Cooperation, but No Solutions on Afghanistan Narcotics

Cooperation, but No Solutions on Afghanistan Narcotics

On Sept. 6, members of Afghanistan's upper house of parliament declared that the Afghan government and the international community have failed in their counternarcotics efforts in Afghanistan. Just three months earlier, Afghan Deputy Minister for Counternarcotics Baz Mohammad Ahmadi told reporters that more than 3 million Afghans continue to participate in the illicit drug industry. He pleaded with the international community to support further operations, especially in Afghanistan's border provinces, and to consider establishing a counternarcotics academy within Afghanistan.

Ten years after the United States first invaded the country on Oct. 7, 2001, the drug menace emanating from Afghanistan remains potent. Over the past 10 years, the illicit production of opium (the precursor to heroin) and cannabis resin (hashish) has surged. Afghanistan now produces 90 percent of the world's illicit opiates and leads the world in hashish production, with approximately 1,700-3,000 metric tons or more produced annually, according to the United Nations Office for Drugs and Crime (UNODC). Worse still, the tsunami of Afghan-origin narcotics continues to leave a trail of destruction across South and Central Asia's social, health and legal landscape.
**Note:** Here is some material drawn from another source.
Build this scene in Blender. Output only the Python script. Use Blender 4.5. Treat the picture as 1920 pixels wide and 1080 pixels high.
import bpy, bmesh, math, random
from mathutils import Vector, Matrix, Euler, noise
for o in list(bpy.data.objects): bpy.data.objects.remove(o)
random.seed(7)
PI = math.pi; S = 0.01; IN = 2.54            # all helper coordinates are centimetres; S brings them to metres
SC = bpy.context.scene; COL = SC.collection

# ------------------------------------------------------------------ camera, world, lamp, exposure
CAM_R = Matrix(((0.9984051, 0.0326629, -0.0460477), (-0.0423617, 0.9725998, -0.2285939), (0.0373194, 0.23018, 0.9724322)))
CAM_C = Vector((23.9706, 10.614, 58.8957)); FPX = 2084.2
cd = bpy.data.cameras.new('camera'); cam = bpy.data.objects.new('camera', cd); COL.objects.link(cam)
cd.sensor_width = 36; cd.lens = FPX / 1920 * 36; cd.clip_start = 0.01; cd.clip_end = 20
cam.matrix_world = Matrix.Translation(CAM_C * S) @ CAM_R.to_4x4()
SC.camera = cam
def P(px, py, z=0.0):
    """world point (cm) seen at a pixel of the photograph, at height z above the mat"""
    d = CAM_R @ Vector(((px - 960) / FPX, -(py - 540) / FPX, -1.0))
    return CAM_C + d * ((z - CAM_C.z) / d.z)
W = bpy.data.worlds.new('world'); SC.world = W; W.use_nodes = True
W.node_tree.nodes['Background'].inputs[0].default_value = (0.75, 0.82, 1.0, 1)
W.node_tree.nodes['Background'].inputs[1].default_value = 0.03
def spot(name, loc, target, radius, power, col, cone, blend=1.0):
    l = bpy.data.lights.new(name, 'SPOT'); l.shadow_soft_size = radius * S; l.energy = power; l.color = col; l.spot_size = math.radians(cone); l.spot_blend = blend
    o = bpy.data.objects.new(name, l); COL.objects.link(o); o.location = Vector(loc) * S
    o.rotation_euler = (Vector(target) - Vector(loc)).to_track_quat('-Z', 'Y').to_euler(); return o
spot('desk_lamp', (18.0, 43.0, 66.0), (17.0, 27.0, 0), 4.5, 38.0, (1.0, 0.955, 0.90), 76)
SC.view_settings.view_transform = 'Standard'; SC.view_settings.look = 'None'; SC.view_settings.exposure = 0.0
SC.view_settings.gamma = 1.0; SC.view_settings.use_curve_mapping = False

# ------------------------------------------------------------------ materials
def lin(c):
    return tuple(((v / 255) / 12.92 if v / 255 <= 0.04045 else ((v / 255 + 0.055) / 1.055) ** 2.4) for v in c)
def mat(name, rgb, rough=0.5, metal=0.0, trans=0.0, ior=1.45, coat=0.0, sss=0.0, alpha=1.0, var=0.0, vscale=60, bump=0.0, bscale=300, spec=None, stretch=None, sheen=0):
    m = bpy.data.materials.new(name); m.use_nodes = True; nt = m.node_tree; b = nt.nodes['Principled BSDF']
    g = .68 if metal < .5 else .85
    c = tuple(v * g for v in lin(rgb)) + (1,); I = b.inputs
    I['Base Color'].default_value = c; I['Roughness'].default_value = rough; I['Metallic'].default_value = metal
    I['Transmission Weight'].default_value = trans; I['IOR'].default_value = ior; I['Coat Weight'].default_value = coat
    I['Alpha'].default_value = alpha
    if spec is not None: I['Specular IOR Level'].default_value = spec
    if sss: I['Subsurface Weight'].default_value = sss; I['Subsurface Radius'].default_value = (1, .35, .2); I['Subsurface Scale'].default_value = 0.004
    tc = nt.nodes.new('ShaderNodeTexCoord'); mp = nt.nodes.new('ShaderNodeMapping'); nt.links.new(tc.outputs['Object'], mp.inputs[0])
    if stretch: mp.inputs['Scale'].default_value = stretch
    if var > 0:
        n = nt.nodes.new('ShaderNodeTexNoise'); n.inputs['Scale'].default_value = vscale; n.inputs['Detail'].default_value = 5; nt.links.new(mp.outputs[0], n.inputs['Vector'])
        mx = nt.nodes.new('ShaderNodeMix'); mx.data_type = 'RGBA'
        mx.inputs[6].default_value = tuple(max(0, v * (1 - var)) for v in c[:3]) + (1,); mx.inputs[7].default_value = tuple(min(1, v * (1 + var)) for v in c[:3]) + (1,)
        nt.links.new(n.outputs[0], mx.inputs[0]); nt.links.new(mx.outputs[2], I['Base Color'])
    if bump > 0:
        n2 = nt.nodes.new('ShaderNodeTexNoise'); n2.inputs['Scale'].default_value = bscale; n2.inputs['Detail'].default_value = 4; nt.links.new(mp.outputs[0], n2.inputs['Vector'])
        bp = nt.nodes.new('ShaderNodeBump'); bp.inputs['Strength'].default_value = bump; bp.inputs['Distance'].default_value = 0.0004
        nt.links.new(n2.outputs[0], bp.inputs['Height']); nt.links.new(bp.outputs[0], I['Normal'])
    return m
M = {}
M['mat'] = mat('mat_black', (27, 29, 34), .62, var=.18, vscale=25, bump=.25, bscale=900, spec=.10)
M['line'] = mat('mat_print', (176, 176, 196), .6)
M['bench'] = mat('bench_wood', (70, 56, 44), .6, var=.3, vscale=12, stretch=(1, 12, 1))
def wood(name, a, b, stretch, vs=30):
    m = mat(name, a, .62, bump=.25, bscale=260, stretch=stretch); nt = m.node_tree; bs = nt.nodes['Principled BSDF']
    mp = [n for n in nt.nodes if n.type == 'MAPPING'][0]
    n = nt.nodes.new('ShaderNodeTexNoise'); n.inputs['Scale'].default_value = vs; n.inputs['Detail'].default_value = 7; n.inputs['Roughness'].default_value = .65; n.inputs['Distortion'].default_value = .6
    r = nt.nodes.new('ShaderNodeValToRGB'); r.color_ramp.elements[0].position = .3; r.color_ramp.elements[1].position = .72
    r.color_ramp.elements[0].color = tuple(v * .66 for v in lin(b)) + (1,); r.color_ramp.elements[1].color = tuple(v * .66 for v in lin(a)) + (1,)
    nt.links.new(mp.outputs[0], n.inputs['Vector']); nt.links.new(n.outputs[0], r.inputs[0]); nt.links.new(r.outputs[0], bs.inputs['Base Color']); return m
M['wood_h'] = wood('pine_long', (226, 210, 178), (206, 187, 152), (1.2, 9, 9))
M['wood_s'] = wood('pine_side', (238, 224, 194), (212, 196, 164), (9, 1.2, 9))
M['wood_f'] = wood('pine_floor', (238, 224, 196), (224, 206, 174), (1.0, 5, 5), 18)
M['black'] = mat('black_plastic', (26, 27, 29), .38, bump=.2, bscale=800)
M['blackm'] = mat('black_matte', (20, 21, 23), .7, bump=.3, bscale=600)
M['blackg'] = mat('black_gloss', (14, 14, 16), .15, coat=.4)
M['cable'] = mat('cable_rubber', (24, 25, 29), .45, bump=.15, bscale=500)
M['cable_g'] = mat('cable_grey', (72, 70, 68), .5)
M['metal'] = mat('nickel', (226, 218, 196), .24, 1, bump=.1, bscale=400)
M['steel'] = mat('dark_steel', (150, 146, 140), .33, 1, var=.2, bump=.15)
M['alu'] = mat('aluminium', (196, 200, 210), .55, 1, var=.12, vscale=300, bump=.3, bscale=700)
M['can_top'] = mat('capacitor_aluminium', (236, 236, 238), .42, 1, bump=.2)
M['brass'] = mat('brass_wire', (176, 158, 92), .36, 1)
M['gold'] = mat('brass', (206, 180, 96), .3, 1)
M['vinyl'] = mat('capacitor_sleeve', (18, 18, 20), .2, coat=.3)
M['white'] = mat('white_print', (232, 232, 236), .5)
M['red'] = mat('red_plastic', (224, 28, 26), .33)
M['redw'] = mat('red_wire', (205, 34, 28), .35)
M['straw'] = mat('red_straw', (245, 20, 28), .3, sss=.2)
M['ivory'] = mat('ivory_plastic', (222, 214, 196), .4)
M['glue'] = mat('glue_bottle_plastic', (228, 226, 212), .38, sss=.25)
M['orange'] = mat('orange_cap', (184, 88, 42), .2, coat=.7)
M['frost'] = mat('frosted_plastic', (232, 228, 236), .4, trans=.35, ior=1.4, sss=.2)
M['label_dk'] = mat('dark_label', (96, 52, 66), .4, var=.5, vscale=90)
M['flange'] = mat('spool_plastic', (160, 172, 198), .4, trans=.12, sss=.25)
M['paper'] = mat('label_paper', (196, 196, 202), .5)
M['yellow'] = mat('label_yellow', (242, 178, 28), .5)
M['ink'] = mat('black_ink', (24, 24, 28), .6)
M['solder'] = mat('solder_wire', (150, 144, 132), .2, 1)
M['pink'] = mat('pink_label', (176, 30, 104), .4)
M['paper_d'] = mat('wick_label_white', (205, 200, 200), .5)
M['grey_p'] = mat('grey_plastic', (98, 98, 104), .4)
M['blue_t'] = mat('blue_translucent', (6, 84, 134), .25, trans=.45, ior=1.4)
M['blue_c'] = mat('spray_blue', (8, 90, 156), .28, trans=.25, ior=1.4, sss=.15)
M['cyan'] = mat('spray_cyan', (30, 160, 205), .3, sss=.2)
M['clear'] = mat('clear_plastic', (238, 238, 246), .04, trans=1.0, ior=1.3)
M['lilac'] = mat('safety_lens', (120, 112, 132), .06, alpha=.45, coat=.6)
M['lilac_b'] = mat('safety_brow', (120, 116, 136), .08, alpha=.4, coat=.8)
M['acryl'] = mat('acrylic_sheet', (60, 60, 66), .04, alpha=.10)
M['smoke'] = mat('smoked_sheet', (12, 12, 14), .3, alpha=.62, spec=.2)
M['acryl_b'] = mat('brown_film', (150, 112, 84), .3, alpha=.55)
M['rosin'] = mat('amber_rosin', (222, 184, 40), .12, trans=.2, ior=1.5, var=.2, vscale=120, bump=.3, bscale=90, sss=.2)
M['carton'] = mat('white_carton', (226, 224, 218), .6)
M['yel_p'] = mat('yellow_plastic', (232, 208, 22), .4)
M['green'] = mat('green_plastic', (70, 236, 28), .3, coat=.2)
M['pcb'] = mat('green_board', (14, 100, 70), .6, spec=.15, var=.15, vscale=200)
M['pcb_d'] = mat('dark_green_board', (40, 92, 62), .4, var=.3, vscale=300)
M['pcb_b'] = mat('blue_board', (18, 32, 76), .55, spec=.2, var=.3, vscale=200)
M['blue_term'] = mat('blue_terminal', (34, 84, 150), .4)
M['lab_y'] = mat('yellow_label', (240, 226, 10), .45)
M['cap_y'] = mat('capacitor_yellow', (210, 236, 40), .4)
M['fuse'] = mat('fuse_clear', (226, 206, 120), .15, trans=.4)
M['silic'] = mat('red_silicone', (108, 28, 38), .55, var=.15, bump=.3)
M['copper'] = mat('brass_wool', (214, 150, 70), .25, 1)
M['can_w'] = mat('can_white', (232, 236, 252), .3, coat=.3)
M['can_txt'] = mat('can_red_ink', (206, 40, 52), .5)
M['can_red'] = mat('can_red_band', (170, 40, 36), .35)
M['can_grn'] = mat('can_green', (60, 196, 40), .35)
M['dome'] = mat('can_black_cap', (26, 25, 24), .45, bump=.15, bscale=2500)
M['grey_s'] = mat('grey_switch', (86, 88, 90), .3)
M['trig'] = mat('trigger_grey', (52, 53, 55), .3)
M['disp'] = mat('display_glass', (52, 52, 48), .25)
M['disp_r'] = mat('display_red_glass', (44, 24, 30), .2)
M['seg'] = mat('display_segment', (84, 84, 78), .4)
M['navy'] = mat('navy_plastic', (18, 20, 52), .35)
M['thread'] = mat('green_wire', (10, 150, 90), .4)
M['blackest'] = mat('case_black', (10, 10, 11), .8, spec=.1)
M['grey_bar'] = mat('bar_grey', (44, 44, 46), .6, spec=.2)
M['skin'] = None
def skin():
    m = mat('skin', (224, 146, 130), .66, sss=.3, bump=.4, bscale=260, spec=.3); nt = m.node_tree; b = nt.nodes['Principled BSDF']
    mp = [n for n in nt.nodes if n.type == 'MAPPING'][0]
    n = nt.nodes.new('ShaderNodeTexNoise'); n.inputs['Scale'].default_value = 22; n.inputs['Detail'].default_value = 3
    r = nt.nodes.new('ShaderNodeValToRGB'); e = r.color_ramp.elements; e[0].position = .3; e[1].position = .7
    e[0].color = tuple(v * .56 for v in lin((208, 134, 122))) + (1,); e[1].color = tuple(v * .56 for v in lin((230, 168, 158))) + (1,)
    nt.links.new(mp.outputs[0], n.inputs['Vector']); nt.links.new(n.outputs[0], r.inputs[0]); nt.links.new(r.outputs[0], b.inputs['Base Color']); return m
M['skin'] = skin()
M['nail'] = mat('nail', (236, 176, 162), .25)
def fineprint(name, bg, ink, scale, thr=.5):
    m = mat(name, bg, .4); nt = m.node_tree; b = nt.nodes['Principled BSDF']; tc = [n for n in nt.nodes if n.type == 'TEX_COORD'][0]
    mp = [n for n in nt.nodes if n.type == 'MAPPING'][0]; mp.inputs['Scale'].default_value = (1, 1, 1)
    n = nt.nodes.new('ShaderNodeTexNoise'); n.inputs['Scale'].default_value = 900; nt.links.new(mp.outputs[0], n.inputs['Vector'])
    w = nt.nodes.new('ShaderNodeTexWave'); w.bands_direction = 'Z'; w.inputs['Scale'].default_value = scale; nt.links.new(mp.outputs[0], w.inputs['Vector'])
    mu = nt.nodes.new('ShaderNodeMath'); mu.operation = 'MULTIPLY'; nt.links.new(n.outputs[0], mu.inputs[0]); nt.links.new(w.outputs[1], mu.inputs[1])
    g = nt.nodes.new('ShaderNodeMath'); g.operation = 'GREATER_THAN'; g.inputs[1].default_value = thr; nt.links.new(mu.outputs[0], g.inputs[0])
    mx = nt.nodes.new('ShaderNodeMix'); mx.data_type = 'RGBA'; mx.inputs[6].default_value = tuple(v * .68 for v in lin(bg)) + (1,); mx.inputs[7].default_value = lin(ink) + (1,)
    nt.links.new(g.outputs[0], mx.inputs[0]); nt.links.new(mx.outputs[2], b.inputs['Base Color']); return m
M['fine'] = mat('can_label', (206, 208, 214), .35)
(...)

Iran, Russia and other critics of the international intervention in Afghanistan have been quick to blame the presence of foreign forces there for the increase in illicit drug production and trafficking. The head of the Russian Federal Drug Control Service (FSKN), Viktor Ivanov, routinely describes the presence of international troops in Afghanistan as the leading cause of the more than 40-fold increase in poppy cultivation over the 2000-2001 opium harvest, which produced only 185 tons. Production peaked in 2007 at 8,200 metric tons.